Engine flags reskin the HUD without writing code — perfect for tribute games like Zelda.

Steps

  1. currency_label — string, e.g. "Rupees" or "Gold". Replaces the HUD currency name.
  2. currency_icon — single glyph, e.g. "💎" or "🪙". Replaces the coin icon.
  3. display_hp — set to "hearts" to render life as Zelda-style hearts; anything else uses HP bars.
  4. hp_per_heart — number (default 4). How many HP one heart represents.

Tips

  • The pre-built Zelda tribute under the admin account uses all four flags — copy that game as a template.

17. Publishing and sharing

When your game is ready, publish it to get a shareable URL.

Steps

  1. Open Publish, give your game a public slug.
  2. Click Publish.
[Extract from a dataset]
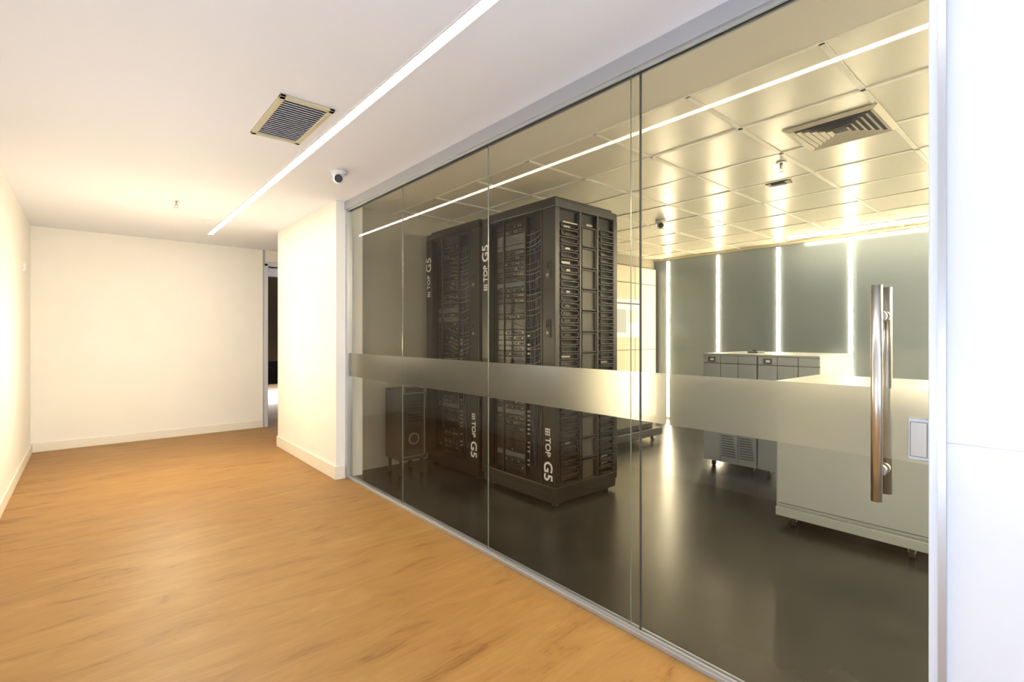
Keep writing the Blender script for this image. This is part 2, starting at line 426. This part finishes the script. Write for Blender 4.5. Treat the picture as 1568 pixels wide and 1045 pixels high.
    for a in range(3):
        for b in range(3):
            r.box(-.002,0.001,.055+a*.018,.067+a*.018,.545+b*.02,.558+b*.02,WHITE)
            r.box(-.002,0.001,D-.075+a*.018,D-.063+a*.018,1.70+b*.02,1.713+b*.02,WHITE)
    o=r.done('server_rack',(X,Y,0),world=False)
    text('TOP',.075,(X-.003,Y+.098,.53),'down',o)
    text('G5',.125,(X-.003,Y+.113,.35),'down',o)
    text('TOP',.075,(X-.003,Y+D-.075,1.775),'up',o)
    text('G5',.125,(X-.003,Y+D-.09,1.95),'up',o)
    return o
rack(2.645,2.58,seed=1)
rack(2.645,3.53,seed=5)

def castor(m,x,y,s=1):
    m.cyl((x,y-.012*s,.028*s),(x,y+.012*s,.028*s),.028*s,RUB,20)
    m.cyl((x,y-.014*s,.028*s),(x,y+.014*s,.028*s),.010*s,STEEL,12)
    m.box(x-.012*s,x+.02*s,y-.018*s,y-.014*s,.025*s,.062*s,STEEL); m.box(x-.012*s,x+.02*s,y+.014*s,y+.018*s,.025*s,.062*s,STEEL)
    m.box(x-.025*s,x+.03*s,y-.025*s,y+.025*s,.058*s,.066*s,STEEL)
def ups(X,Y0,Y1,D=.9,HT=1.13):
    m=MB(); m.box(X+.012,X+D,Y0+.003,Y1-.003,.065,HT-.02,CABB,.004)
    m.box(X,X+D+.004,Y0,Y1,HT-.02,HT,CAB,.005)
    m.box(X+.008,X+.014,Y0+.002,Y1-.002,.07,HT-.02,CABD)
    w=(Y1-Y0)/3
    for i in range(3):
        a=Y0+i*w+.003; b=Y0+(i+1)*w-.003
        m.box(X-.002,X+.010,a,b,.40,HT-.10,CAB,.003)
        m.box(X-.002,X+.010,a,b,.07,.395,CAB,.003)
        m.box(X-.002,X+.010,a,b,HT-.095,HT-.022,CAB,.003)
        m.box(X-.006,X-.002,a+.012,a+.02,.62,.74,CABD,.001)
        if i<2:
            for k in range(9):
                zz=.13+k*.024
                sh=(k/9)*((b-a)/2-.03)
                m.box(X-.005,X-.002,a+.015+sh*.6,b-.015,zz,zz+.010,CABD)
    m.box(X-.007,X-.002,Y1-w*.75,Y1-w*.3,HT-.085,HT-.035,CABD,.002); m.box(X-.009,X-.007,Y1-w*.65,Y1-w*.45,HT-.07,HT-.05,PAPER)
    for z in (.42,.80): m.box(X+.03,X+D-.03,Y0+.001,Y0+.0035,z,z+.004,CABD)
    for x in (X+.08,X+D-.08):
        for y in (Y0+.07,Y1-.07): castor(m,x,y)
    m.done('ups_cabinet',(X,(Y0+Y1)/2,0))
ups(4.70,1.985,2.505); ups(4.70,1.46,1.975)
# near low cabinet
m=MB(); X=3.62;Y0=.50;Y1=1.40
CABL=mat('cabinet_light',(.46,.48,.46),.38,.1)
m.box(X+.01,X+.85,Y0,Y1,.06,.965,CABL,.006); m.box(X-.005,X+.86,Y0-.005,Y1+.005,.965,.99,CABL,.005)
m.box(X,X+.012,Y0+.01,Y1-.01,.13,.93,CABL,.004)
m.box(X-.002,X+.01,Y0,Y1,.06,.12,CABL,.004)
m.box(X-.002,X,Y0+.02,Y1-.02,.15,.154,CABD)
for y in (Y1-.03,Y0+.03):
    for z in (.16,.5,.9): m.cyl((X-.003,y,z),(X,y,z),.006,STEEL,10)
for x in (X+.05,X+.78):
    for y in (1.30,.66): castor(m,x,y,1.05)
m.done('battery_cabinet',(X,.95,0))
m=MB(); m.box(5.0,5.16,2.1,2.2,1.13,1.15,CABD,.003); m.cyl((5.05,2.15,1.15),(5.05,2.15,1.165),.02,RUB,16); m.done('desk_alarm_box',(5.05,2.15,1.13))

m=MB(); m.box(4.15,5.45,3.45,4.2,.07,.16,BLACK,.006); m.box(4.25,5.35,3.52,4.13,.16,.22,BLACK2,.006)
for x in (4.25,5.35):
    for y in (3.52,4.12): castor(m,x,y,1.1)
m.done('equipment_dolly',(4.8,3.8,0))
# small metal cabinet left
m=MB(); a,b,c0,d0=2.17,2.45,4.10,4.40
m.box(a,b,c0,d0,.14,.80,UNIT,.006)
m.ring((a+b)/2,.47,.24,.60,.010,c0-.006,c0,UNITL,.03)
for k in range(7): m.box(a+.08,b-.05,c0-.004,c0,.50+k*.03,.512+k*.03,BLACK2)
m.box(a+.06,b-.06,c0-.004,c0,.24,.44,BLACK2); m.ring(a+.14,.34,.11,.11,.012,c0-.012,c0-.002,UNITL,.054,8)
m.box(a+.02,b-.02,c0-.03,c0-.022,.82,.835,UNITL,.002)
for x in (a+.03,b-.03): m.box(x-.006,x+.006,c0-.03,c0,.76,.835,UNITL)
for x in (a+.03,b-.03):
    for y in (c0+.04,d0-.04): m.box(x-.012,x+.012,y-.012,y+.012,0,.14,BLACK)
m.done('portable_power_unit',((a+b)/2,(c0+d0)/2,0))

# cream cupboard on far wall
m=MB()
m.box(5.2,6.93,4.50,4.55,0,2.38,BROWN,.004)
for (x0,x1) in ((5.21,5.765),(5.775,6.335),(6.345,6.90)):
    for (z0,z1) in ((.05,1.085),(1.095,2.105),(2.115,2.36)): m.box(x0,x1,4.485,4.50,z0,z1,CREAM,.003)
m.done('wall_storage_cabinet',(6.06,4.5,0))
m=MB(); m.box(5.80,6.46,4.472,4.484,1.28,1.78,PAPER,.002); m.box(5.80,6.46,4.470,4.484,1.80,1.86,PAPER,.002); m.box(5.80,6.46,4.474,4.484,1.78,1.80,DARK)
m.box(5.86,6.1,4.470,4.472,1.35,1.70,CAB); m.box(6.15,6.4,4.470,4.472,1.5,1.70,VENT)
m.done('notice_board',(6.15,4.48,1.28))

# ---------------- added fill lights (no fixtures) ----------------
def point(name,loc,e,col,r=0.0):
    l=bpy.data.lights.new(name,'POINT'); l.energy=e; l.color=col; l.shadow_soft_size=r
    o=bpy.data.objects.new(name,l); COL.objects.link(o); o.location=loc
point('corridor_fill_warm',(.55,5.5,1.2),58,(1,.85,.58))  # added point fill, warms the far walls and ceiling
point('corridor_fill_mid',(.4,3.2,1.1),18,(1,.95,.88))  # added point fill for mid corridor, no fitting here
point('corridor_fill_cool',(.2,.2,.9),50,(.68,.79,1))  # added cool point fill to lift the near ceiling

# ---------------- world + portal + camera ----------------
W=bpy.data.worlds.new('World'); S.world=W; W.use_nodes=True
bg=W.node_tree.nodes['Background']; bg.inputs[0].default_value=(.66,.79,1,1); bg.inputs[1].default_value=5
ld=bpy.data.lights.new('window_portal','AREA'); ld.shape='RECTANGLE'; ld.size=2.0; ld.size_y=2.15; ld.cycles.is_portal=True
lo=bpy.data.objects.new('window_portal',ld); COL.objects.link(lo); lo.location=(.65,-2.61,1.32)
lo.rotation_euler=(Vector((0,1,0))).to_track_quat('-Z','Z').to_euler()
cd=bpy.data.cameras.new('camera'); co=bpy.data.objects.new('camera',cd); COL.objects.link(co)
co.location=(0,0,1.3); co.rotation_euler=(math.radians(90),0,math.radians(-40.7))
cd.sensor_width=36; cd.lens=17.31; cd.shift_y=-.0048; cd.clip_start=.05
S.camera=co
S.view_settings.view_transform='Standard'; S.view_settings.look='None'; S.view_settings.exposure=-.03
Your game goes live at /play/<slug>.
  3. Share the link. Players don't need an account to play.
  4. Re-publish at any time to push updates — the slug stays the same.

18. Keyboard reference

Steps

  1. Arrow keys / WASD — move the party leader.
  2. E — interact, search hidden tiles.
  3. Enter / Space — confirm dialogue and menu choices.
  4. Esc — pause, close menus.
  5. 1–4 — quick-select party member during combat.

19. Your data and privacy

All content is stored in the project's managed backend (Lovable Cloud). Only you can edit your games; only published games are visible to other users via their public slug.

Deleting a game permanently removes its tiles, maps, NPCs, items, monsters and quests. There is no undo.